How We Treat Others

I want to bring to mind one of the best and most beloved stories Jesus ever told: The Good Samaritan. This parable, simply put, is remarkable and memorable. Who among us hasn’t heard it, doesn’t know it or can’t recall it? That’s a good thing for in it Jesus teaches us something important. It is this: It matters to God how we treat others. What matters to God ought to matter to us. Love matters and lives matter! Jesus taught it; we ought to live it. This is a lesson we need to learn.

The story begins by telling us about a man who was travelling from Jerusalem to Jericho. This is about a twenty-mile trek through a deserted area. The barren region was a rough, rugged, rocky region with high ridges and deep ravines. It was the kind of terrain where thieves and robbers could hide out and attack travelers who would come this way. The man was travelling through this area when he was attacked, robbed and left for dead.

The sad truth is that things haven’t gotten any better in the world since Jesus told this story. There are still those today, like these robbers, who have no qualms over taking unjustly from others. Crime statistics are staggering. 8 out of 10 Americans can expect to be victims of a violent crime in their lifetime. Even worse, so much today is just senseless violence carried out without conscience. This past week our hearts were broken when we learned of the 19 children and 2 teachers who were killed in a shooting at Robb Elementary school in Uvalde, Texas. I cannot imagine how devastating this loss must be to the family members who have lost their dear loved ones and are struggling to make sense of it. Their lives have been shattered by this unconscionable act of violence on these small children and their teachers. Our prayers of support must surely be with them in the weeks and months ahead.
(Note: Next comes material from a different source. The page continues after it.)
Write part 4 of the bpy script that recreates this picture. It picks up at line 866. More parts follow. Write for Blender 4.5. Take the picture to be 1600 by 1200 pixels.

I don’t believe there has ever been a time in my lifetime when there’s so much horrific violence in our communities and schools as we see in America today. I don’t mind saying it—Anyone guilty of killing innocent life is evil, worthy of community condemnation, and deserving of the strongest prosecution. Strong measures must be taken in such cases of violence not only to exercise justice but also to protect our communities and to assure that children are safe in our schools.  

Whatever solutions we seek as a community must be willing to go deep enough to deal with the heart of the problem—Character is the ultimate issue. Jesus answered the question as to “Who is my neighbor?” by upholding the character of the Good Samaritan. He is the hero of the story and he is the one who demonstrated qualities which define character.

Jesus said that when the Samaritan saw him he had “compassion” on him. He had an attitude of tender loving care, of mercy and pity. How did he respond? He saw him, then he shared with him. In fact, he shared with a man who would have probably hated him. Remember, the Jews had no dealings with the Samaritans. On the other hand, if you remember the story (Luke 10:25-37), you recall that this Samaritan shared his eyes, heart, feet, hands, thoughts, wine, oil, bandages, beast, money, time, and ministry. He did this because of what was in him—his inner character. It is the choice to do the right thing—and this by the grace of God. Jesus finished the story by saying to the listeners, “Go and dolikewise.”

Live and learn to treat others kindly. Overcome evil with good. Live truth and show love to everyone. Let everyday serve as an opportunity to demonstrate the character of Jesus in a dark world which desperately needs to see the light. We can denounce violence in our society all we want but I think even better, as has been said, “It is far better to light a candle than to curse the darkness.” (Reverend William Watkinson). So true!